━━ Stored data ━━
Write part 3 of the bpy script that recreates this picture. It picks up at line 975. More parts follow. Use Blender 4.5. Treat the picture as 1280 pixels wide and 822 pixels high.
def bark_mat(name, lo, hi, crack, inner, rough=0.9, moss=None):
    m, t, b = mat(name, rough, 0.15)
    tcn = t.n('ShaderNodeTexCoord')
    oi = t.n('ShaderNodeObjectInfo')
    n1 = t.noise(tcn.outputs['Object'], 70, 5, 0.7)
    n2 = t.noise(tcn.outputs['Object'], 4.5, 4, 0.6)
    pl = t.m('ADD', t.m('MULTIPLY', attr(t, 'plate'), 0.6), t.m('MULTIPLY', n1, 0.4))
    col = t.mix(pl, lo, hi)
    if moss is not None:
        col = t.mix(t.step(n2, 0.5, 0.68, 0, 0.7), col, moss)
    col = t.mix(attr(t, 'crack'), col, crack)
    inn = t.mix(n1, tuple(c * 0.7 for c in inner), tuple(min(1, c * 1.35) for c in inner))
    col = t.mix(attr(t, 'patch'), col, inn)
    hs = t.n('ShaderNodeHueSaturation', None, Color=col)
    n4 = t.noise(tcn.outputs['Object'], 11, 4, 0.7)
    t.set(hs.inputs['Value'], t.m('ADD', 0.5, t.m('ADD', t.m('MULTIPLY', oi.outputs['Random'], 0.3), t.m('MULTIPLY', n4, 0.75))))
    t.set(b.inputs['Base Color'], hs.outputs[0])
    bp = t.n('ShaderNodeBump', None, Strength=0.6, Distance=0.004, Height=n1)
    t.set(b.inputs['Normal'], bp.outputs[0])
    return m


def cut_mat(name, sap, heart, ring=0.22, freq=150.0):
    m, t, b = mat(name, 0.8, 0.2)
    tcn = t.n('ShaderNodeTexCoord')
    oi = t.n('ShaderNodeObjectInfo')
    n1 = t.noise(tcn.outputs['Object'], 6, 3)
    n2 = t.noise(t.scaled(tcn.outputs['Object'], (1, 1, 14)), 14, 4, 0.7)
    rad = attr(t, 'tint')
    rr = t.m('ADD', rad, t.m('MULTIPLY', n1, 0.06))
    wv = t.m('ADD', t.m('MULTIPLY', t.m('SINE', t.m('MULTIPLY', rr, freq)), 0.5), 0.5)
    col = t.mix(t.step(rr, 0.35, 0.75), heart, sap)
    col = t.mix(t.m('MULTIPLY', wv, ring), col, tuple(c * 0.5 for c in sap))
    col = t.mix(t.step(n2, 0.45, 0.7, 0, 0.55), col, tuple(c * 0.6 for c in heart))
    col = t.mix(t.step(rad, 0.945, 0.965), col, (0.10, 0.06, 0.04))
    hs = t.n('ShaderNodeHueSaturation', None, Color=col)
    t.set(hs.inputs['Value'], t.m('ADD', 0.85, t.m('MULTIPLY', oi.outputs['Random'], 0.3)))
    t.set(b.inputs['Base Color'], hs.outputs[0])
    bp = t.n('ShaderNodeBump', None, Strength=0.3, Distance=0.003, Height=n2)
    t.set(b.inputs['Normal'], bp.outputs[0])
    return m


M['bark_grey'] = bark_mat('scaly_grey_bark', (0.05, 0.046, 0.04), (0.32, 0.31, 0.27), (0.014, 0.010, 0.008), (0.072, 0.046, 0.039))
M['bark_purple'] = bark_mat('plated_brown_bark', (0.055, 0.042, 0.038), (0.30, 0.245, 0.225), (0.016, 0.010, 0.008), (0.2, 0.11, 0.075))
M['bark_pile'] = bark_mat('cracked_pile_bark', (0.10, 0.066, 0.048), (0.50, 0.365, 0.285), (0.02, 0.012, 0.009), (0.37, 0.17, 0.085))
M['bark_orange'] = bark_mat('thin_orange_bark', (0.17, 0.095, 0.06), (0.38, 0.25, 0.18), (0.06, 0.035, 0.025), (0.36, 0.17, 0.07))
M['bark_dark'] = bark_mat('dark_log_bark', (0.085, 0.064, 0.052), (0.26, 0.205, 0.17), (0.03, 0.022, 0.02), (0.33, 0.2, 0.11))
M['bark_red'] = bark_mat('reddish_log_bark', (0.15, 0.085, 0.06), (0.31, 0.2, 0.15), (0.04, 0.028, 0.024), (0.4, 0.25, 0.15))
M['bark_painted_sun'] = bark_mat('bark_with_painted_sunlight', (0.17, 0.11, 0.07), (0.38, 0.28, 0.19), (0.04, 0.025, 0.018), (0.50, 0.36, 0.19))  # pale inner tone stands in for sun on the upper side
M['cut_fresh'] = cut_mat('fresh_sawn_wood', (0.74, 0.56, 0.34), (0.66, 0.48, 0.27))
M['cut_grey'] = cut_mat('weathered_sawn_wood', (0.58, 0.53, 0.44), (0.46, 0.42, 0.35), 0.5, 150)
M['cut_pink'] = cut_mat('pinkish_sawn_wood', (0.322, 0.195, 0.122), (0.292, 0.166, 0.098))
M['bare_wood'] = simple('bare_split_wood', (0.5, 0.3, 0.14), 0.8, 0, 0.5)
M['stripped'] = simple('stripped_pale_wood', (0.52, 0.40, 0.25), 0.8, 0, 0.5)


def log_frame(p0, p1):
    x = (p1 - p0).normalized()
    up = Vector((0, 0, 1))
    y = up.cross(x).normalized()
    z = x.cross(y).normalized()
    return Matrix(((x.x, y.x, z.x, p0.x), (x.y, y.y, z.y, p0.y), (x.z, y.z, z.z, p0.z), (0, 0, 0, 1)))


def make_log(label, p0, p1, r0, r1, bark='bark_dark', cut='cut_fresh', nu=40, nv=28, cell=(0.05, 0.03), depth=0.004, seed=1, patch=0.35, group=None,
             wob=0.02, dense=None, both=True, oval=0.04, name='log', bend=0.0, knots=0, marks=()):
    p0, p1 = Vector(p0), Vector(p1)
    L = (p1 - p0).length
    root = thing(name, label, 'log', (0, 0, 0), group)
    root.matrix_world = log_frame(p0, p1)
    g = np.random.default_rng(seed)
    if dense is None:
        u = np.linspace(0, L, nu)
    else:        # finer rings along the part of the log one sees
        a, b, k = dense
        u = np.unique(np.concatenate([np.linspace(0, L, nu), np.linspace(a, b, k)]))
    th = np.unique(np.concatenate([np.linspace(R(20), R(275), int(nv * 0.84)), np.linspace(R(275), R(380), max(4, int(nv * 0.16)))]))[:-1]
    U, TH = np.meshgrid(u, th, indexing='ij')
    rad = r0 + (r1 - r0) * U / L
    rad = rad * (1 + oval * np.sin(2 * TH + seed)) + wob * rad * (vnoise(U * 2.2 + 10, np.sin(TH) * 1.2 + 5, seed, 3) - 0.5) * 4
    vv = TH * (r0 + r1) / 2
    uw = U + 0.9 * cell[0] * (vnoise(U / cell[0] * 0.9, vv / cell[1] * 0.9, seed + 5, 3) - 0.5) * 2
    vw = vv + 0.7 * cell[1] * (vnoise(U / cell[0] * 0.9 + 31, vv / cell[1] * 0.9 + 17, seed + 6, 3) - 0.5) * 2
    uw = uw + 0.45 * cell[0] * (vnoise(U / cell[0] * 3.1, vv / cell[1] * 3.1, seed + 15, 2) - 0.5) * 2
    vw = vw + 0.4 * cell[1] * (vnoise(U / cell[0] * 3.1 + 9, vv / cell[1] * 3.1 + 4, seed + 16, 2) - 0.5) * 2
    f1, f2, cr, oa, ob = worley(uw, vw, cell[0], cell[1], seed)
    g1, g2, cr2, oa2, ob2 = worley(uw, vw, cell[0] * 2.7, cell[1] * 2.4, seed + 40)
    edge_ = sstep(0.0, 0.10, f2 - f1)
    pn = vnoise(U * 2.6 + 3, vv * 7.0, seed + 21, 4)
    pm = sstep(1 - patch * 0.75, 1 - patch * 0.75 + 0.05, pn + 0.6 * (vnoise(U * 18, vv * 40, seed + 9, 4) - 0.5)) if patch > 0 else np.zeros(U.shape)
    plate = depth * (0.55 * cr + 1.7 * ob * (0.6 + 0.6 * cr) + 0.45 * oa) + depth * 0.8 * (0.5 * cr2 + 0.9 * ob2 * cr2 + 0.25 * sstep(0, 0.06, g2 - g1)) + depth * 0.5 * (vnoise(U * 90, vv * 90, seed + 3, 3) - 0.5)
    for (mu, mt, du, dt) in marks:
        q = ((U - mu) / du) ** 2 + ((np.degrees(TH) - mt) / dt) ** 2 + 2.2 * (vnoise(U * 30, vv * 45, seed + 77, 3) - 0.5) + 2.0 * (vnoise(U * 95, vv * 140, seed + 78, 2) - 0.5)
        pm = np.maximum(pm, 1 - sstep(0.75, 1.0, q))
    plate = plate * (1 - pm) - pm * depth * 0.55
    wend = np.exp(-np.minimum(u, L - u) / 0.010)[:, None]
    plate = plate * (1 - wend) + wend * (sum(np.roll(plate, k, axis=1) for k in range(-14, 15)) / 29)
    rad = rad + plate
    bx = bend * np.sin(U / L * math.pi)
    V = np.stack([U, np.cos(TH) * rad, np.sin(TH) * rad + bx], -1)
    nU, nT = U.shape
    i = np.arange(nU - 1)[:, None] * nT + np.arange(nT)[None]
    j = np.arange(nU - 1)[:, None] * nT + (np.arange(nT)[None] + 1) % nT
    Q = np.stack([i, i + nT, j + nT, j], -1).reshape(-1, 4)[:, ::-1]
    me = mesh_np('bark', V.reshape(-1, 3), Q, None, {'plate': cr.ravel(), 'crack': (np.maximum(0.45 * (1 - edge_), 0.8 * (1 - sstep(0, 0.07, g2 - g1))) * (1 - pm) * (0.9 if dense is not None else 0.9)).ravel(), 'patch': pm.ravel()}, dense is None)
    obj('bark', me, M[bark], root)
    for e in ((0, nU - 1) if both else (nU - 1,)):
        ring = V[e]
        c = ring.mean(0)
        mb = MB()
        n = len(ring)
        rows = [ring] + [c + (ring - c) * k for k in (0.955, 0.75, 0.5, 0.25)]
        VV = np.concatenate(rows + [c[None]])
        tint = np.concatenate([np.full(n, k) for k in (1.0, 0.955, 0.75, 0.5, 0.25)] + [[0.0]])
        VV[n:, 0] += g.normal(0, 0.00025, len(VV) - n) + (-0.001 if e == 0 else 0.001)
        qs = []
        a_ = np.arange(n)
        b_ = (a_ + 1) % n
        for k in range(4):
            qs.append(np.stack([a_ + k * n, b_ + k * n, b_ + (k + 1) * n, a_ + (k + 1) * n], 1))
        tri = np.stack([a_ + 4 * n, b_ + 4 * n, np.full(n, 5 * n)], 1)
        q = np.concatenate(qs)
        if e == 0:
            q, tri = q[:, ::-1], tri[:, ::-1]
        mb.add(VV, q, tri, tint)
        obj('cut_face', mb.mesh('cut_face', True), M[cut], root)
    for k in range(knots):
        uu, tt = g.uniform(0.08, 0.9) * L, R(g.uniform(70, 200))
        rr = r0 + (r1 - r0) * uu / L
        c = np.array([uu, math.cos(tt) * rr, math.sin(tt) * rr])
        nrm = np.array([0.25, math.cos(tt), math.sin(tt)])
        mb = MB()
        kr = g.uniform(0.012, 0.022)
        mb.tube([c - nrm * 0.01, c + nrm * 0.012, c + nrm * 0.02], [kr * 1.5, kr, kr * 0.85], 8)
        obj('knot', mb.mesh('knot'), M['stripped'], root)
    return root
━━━
### Goal:
Isolate the lines above that contain the word "part" and copy them.

### Full output:
Write part 3 of the bpy script that recreates this picture. It picks up at line 975. More parts follow. Use Blender 4.5. Treat the picture as 1280 pixels wide and 822 pixels high.
    else:        # finer rings along the part of the log one sees